MOSCOW: Russian prosecutors on Thursday demanded a five-year jail sentence for a 21-year-old student who tried to enter Syria after falling in love with an Islamic State (Daesh) fighter.

Varvara Karaulova is on trial in the high-profile case after she was detained last year as she tried to cross into war-torn Syria while still a philosophy undergraduate at the renowned Moscow State University.

She was charged with preparing to participate in a "terrorist organisation", but has pleaded not guilty, saying she was motivated by love for a Russian militant fighting in Syria.

The prosecutor asked for the five-year term, arguing that Karaulova needed to be isolated from society because of the "public danger" she represented.

He argued she could have become a sniper or suicide bomber, although the defence team described this as speculation.

In 2012, while still a teenager, she met a man named Airat Samatov online and they wrote to each for three years without ever meeting.

He went to Syria in 2014 and told her he was fighting in the Islamic State group. Karaulova converted to Islam and began wearing a hijab.

She disappeared without warning in May 2015, prompting a frantic search by her parents.
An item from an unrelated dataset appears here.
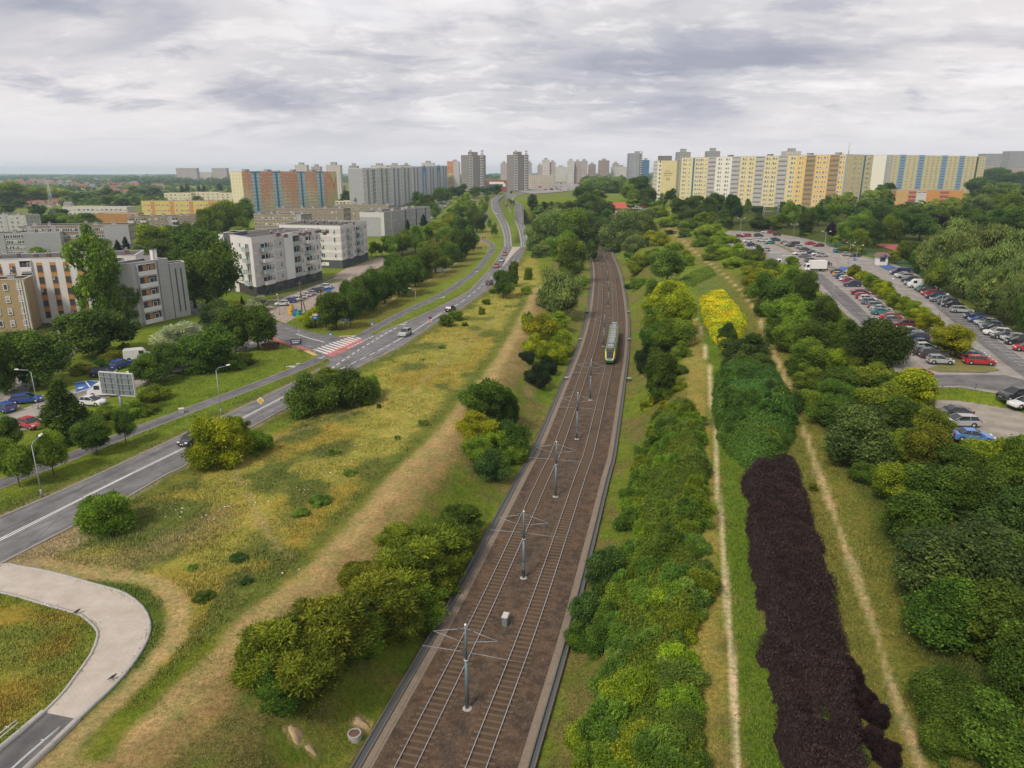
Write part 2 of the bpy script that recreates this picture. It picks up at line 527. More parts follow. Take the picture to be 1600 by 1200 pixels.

It turned out she had flown to Turkey and travelled to the border with other women hoping to join men fighting for IS.

Turkish border guards detained the group and she was forced to fly back to Russia with her father. Russian security forces questioned her on arrival but did not charge her until November that year.


´Didn´t plan to become terrorist´

Her defence team argues that the authorities are trying to make an example of her to warn off other young Russians from trying to head to Syria, where Moscow is conducting a bombing campaign in support of Syrian leader Bashar al-Assad.

"She didn´t plan to become a terrorist," defence lawyer Sergei Badamshin told the court. She is due to give her final speech in court on December 21, after the court´s judges will retire to consider the verdict.

A considerable number of the foreign fighters with the militant IS group in Syria are from Russia, with Moscow claiming it has killed thousands of its nationals and citizens from other ex-Soviet states in Syria.

But most of those from Russia fighting in Syria come from Muslim communities principally in the volatile North Caucasus region and as an ethnic Russian woman from a privileged background Karaulova is a rarity.